# Prompt
Copy, from the entries below, each line in which the string "scene" appears.

start Given records

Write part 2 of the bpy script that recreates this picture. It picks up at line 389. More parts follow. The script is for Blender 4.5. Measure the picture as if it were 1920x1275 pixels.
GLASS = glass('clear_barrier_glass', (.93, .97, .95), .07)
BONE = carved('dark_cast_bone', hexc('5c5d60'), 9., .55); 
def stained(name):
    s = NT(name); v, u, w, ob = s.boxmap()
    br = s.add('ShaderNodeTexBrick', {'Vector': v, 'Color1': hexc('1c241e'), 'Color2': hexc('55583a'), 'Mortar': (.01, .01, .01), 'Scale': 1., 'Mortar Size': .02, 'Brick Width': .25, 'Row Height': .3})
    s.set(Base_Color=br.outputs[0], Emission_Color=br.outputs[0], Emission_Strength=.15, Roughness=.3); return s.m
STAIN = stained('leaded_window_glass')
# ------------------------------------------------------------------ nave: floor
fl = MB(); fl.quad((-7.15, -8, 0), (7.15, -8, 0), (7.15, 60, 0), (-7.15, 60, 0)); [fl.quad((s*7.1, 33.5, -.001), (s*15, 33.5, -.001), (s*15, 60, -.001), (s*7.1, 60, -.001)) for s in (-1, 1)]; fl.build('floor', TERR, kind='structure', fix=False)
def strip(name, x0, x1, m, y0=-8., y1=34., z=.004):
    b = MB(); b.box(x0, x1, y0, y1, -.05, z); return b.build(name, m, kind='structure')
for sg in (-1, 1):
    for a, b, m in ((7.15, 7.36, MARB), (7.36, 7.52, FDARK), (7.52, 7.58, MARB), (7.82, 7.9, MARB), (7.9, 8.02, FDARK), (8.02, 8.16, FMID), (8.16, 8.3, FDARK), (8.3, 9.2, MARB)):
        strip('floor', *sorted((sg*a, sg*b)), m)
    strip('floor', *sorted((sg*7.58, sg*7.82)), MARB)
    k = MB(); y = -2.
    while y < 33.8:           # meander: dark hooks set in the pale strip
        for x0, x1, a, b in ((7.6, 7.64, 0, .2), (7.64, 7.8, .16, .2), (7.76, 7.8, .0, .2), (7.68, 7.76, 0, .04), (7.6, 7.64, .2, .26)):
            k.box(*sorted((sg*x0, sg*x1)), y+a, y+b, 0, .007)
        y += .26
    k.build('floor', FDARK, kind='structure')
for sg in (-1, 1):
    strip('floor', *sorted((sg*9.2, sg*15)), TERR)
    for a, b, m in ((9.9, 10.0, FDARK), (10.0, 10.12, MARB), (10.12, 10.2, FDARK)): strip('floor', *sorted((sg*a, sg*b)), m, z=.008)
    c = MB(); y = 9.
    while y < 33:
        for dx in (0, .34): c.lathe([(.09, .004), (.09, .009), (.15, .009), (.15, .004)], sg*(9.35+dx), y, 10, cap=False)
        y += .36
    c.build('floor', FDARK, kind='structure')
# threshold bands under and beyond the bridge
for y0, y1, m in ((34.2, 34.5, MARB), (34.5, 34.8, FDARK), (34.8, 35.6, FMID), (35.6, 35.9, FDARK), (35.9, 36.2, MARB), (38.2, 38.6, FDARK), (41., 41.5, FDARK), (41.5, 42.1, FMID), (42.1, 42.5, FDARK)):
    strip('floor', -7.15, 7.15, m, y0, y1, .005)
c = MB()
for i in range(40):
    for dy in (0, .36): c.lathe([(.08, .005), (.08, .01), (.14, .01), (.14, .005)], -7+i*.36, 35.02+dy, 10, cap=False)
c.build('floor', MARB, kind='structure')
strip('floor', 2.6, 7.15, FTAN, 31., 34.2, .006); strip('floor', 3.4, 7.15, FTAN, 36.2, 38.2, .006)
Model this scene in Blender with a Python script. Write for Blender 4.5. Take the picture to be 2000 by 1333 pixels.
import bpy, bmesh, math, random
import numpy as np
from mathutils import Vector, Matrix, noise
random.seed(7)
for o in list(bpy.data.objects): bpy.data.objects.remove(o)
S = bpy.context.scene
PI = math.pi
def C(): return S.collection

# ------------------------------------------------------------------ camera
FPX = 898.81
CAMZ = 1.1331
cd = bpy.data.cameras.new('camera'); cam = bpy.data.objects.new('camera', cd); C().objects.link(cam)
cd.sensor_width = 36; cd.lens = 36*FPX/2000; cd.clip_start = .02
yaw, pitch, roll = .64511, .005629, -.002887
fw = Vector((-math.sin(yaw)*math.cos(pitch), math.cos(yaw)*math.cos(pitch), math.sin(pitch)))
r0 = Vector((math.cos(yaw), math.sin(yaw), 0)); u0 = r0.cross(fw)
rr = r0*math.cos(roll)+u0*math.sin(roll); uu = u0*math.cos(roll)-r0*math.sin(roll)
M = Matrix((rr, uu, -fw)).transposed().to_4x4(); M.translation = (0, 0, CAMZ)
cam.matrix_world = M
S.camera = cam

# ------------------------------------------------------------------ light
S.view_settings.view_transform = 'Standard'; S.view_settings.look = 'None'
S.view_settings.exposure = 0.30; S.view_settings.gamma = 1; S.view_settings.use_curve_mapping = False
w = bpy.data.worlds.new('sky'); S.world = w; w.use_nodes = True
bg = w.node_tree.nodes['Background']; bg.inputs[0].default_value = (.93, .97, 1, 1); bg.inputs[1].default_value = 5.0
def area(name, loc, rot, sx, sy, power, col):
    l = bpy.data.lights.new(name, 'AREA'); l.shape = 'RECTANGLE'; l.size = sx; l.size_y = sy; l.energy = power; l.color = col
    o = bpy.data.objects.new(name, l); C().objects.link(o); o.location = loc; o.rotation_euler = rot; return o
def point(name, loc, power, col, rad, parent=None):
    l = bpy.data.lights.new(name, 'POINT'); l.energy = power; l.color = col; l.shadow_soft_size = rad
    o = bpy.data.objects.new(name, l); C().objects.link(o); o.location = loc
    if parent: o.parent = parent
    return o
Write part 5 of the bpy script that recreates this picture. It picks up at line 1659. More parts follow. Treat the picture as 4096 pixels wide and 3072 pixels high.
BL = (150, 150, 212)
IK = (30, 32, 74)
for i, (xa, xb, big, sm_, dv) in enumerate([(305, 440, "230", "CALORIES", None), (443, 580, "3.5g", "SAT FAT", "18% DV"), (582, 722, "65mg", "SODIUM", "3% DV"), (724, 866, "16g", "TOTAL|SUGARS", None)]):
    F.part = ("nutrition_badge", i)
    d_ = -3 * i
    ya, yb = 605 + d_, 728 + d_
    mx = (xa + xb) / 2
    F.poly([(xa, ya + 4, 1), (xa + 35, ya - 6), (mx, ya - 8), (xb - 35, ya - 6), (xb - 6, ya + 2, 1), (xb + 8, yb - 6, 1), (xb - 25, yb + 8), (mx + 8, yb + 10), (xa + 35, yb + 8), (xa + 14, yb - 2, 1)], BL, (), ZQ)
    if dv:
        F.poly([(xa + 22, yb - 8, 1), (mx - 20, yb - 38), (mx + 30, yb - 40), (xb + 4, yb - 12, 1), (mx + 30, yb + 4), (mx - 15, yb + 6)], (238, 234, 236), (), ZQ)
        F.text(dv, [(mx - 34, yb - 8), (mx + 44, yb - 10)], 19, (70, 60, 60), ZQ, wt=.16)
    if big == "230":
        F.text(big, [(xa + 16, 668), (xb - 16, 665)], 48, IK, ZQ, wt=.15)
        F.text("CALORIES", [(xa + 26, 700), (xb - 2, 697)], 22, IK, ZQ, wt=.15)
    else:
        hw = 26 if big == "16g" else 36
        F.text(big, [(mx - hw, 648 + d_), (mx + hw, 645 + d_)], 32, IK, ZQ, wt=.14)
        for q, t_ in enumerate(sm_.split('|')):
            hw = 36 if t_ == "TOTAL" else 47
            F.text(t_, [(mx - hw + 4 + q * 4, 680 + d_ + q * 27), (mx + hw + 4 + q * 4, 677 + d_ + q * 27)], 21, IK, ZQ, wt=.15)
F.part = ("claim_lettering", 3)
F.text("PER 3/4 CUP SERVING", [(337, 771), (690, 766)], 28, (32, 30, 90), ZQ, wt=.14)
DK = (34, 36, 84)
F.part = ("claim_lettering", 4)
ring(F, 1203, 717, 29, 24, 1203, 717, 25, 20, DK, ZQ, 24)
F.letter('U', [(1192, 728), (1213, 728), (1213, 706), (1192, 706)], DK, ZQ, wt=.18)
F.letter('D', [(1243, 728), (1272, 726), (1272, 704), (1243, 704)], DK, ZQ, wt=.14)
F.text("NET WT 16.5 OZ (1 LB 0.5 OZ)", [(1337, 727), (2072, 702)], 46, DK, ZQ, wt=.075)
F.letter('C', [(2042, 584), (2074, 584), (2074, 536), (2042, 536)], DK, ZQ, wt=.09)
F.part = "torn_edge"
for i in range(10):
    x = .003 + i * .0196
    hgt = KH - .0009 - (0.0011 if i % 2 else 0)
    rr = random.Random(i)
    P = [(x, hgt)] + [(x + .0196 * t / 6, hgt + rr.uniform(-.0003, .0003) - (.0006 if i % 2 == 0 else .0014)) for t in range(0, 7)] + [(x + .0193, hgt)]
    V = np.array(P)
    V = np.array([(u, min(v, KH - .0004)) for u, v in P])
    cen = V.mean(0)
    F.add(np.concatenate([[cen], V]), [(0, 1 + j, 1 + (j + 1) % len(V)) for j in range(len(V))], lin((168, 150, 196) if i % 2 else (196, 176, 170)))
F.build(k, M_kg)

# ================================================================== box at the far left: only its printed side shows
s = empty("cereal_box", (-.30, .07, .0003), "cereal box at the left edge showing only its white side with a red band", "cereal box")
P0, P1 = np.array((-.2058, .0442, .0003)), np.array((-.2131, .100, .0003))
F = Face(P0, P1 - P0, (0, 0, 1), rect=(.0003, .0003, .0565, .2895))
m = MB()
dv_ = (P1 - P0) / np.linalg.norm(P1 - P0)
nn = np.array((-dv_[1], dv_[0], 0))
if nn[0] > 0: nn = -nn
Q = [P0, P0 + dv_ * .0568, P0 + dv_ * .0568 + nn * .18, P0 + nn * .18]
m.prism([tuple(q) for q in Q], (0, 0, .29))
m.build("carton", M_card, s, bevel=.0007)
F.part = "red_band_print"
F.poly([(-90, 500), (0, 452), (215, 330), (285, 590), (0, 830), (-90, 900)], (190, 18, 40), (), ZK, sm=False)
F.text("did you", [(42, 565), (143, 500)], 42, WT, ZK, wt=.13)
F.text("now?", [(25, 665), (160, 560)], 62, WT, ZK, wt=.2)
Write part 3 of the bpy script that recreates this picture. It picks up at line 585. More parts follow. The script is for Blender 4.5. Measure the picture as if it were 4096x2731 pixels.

end Given records

# Response
Model this scene in Blender with a Python script. Write for Blender 4.5. Take the picture to be 2000 by 1333 pixels.
S = bpy.context.scene